President Bunting conferred 241 Bachelor of Arts degrees, 211 graduate degrees, including 24 Ph.D.'s, and 60 certificates of the Harvard-Radcliffe Program in Business Administration. Sixty-six per cent of the senior class graduated with honors, achieving the highest academic record in College history.
Charles E. Bohlen '27, Special Assistant to the Secretary of State, delivered the Commencement address. He urged the graduating class to consider "what you can do during this period to make your individual contribution to your country's efforts to safeguard the values which you have received and which we are all trying to protect."
Bohlen quoted President Kennedy's Inaugural speech: "Ask not what your country can do for you--ask what you can do for your country."

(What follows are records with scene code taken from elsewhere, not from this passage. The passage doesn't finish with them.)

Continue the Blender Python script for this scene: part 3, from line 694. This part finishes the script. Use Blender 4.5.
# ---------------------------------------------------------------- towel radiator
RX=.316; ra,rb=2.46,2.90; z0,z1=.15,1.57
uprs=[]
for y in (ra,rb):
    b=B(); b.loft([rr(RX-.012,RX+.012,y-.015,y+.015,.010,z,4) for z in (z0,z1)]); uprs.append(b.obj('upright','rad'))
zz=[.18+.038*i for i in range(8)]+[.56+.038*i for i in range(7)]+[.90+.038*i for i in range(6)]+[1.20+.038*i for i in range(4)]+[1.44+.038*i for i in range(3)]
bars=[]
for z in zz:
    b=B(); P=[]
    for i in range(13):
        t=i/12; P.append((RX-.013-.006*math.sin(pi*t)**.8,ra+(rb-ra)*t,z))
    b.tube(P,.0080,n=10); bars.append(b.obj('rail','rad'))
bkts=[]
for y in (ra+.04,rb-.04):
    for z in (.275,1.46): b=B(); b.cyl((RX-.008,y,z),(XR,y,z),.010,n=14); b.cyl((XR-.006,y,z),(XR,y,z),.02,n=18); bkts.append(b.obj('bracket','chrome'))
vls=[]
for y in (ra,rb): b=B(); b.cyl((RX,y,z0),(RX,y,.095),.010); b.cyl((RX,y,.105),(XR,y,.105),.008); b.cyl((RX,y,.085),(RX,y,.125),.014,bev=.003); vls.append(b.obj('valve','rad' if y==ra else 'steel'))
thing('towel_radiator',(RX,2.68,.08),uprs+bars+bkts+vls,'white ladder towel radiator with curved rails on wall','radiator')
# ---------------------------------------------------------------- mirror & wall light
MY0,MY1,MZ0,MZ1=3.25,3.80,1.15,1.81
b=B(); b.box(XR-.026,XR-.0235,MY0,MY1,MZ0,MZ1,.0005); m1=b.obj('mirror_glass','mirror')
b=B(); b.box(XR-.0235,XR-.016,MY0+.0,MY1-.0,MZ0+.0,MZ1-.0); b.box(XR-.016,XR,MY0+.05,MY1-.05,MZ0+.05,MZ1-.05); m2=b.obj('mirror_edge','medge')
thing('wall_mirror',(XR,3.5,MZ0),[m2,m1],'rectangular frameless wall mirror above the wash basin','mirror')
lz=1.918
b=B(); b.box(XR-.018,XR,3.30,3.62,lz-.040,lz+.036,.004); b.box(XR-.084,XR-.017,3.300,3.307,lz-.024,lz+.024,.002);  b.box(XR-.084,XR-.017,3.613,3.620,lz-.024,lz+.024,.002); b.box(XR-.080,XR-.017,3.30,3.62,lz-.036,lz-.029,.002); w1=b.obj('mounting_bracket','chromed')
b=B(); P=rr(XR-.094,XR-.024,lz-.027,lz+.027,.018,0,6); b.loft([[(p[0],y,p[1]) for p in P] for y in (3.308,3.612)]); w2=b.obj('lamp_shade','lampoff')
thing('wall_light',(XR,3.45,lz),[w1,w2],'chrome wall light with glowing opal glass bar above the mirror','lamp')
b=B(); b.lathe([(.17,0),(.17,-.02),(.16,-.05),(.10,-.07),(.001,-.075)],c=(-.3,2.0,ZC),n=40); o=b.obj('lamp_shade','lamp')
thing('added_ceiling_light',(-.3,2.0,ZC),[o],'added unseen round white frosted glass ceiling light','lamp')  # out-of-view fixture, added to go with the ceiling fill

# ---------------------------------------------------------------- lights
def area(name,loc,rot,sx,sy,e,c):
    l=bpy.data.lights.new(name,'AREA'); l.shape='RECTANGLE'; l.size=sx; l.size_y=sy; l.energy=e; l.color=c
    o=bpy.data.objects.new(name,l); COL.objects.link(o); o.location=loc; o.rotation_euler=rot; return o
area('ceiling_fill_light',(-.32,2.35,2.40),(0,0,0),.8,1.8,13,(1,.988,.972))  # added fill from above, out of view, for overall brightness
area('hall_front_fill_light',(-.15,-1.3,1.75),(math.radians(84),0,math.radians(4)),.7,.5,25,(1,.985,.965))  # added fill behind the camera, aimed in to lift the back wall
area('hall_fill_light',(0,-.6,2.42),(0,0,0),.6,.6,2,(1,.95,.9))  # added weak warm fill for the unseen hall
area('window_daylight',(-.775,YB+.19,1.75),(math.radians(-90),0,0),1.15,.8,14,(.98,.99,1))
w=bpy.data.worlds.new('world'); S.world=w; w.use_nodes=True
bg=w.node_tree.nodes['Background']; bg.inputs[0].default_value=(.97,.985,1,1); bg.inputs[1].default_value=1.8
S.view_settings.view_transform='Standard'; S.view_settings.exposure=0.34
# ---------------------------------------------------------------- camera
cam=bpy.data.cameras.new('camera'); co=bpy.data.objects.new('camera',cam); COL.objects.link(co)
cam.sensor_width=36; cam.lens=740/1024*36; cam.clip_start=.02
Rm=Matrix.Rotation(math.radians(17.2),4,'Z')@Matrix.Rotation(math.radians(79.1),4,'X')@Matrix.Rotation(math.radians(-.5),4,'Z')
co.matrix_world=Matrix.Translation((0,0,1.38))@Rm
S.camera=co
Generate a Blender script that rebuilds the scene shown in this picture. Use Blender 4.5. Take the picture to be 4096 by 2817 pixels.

"It is difficult for you to find a comforting answer to this question," he declared. "It is not for us who are in your government to set forth a pattern and a concrete purpose for your lives."
"You must be aware of the fact that change is the normal, and not the unusual--that change is the central reality of our times," Bohlen warned. "We must draw from within us those things which the study of history has shown to be true and permanent, and stick to those with all the consciousness and dedication which we can muster."
After tracing the "fundamental changes that have occurred in the last generation," he concluded that in the future "the changes will be more rapid and more profound even than the ones I have depicted to you."
"Do not ever consider that what you have learned and understood here at Radcliffe, which has so great and real a pride in the history of education, can ever fully equip you for what the immediate period ahead will present to you," Bohlen warned. Nevertheless, he added, a Radcliffe education will at least provide the central elements of basic education and understanding "which you will draw on in making choices."
"The deepest aspiration of mankind recorded through the flow of history has always been a society and a condition under which the individual human person will find some expression for himself," Bohlen, father of a graduating senior, explained. The future "will require from you a greater flexibility and, in contrast, a greater attachment to the external verities if we are to survive," to preserve "the essential qualities of our civilization."
At the Commencement exercises, President Bunting awarded the Capt. Jonathan Fay prize to Mrs. Susan Gregg Warran '61, whose scholarship, conduct, and character gave evidence of the "highest promise" in the class. Mrs. Jean Huleatt Wheeler '48 received the Caroline I. Wil-by prize for the best Ph.D. thesis.